US ambassador to the UN Nikki Haley described the strike as bearing "all the hallmarks of previous attacks using Iranian-provided weapons" as she announced Washington would be discussing options for Security Council action against Tehran.

The audacious attack aimed at the heart of Saudi power follows the downing of another missile in November near Riyadh airport that triggered the tightening of a Saudi-led blockade on hunger-stricken Yemen.

READ: Yemen ex-president Saleh confirmed dead: party official

For the past three years, Saudi Arabia has led a military campaign involving air strikes and ground troops against the Huthis, who seized the Yemeni capital from the internationally recognised government in 2014.

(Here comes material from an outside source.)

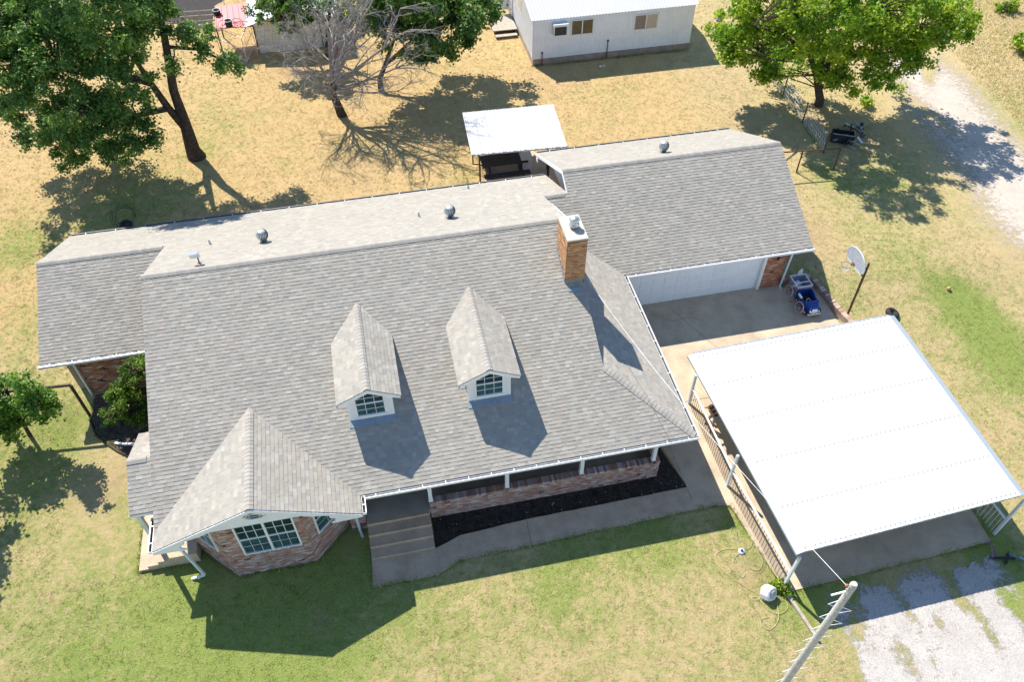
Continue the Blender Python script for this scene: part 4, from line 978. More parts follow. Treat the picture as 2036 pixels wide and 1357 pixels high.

The kingdom accuses the Shi'ite rebels of being a proxy for its arch foe Iran, which vehemently denies arming the insurgents.

Humanitarian crisis

An AFP correspondent in Riyadh heard a loud explosion at 10:50 GMT, shortly before King Salman was due to oversee the unveiling of the Saudi annual budget.

"The missile was aimed at populated residential areas in the Riyadh area, and - thank God - was intercepted and destroyed south of Riyadh without any casualties," the official Saudi Press Agency quoted a spokesperson for the Saudi-led coalition as saying.

"The possession of Iranian-manufactured ballistic weapons by terrorist organisations, including the Iran-backed Huthi militia, is a threat to regional and international security," Turki al-Maliki added.

More than 8 750 people have been killed since Saudi Arabia and its allies joined the government's fight against the Huthis in 2015, triggering what the UN has called the world's worst humanitarian crisis.

"In exchange for a thousand days of bombardment with internationally banned weapons, there has been a thousand days of steadfastness in which our people have demonstrated that their resolve will not be broken," rebel chief Abdulmalik al-Huthi said in a speech on Tuesday.

"Today our people reached the heart of Riyadh - the government palace - with a ballistic missile."

The missile attacks, which could further escalate the Saudi-led military campaign, underscore how the raging Yemen conflict is increasingly spilling across the border.

The US and Saudi Arabia previously accused Iran of supplying the missile involved in November's attack to the rebels, with Haley presenting to the UN last week what she called "undeniable" evidence that the missile was "made in Iran".

Her comments went beyond the findings of a UN investigation which reached no firm conclusion on whether the missile came from an Iranian supplier, saying only that it had a "common origin" to some Iranian designs.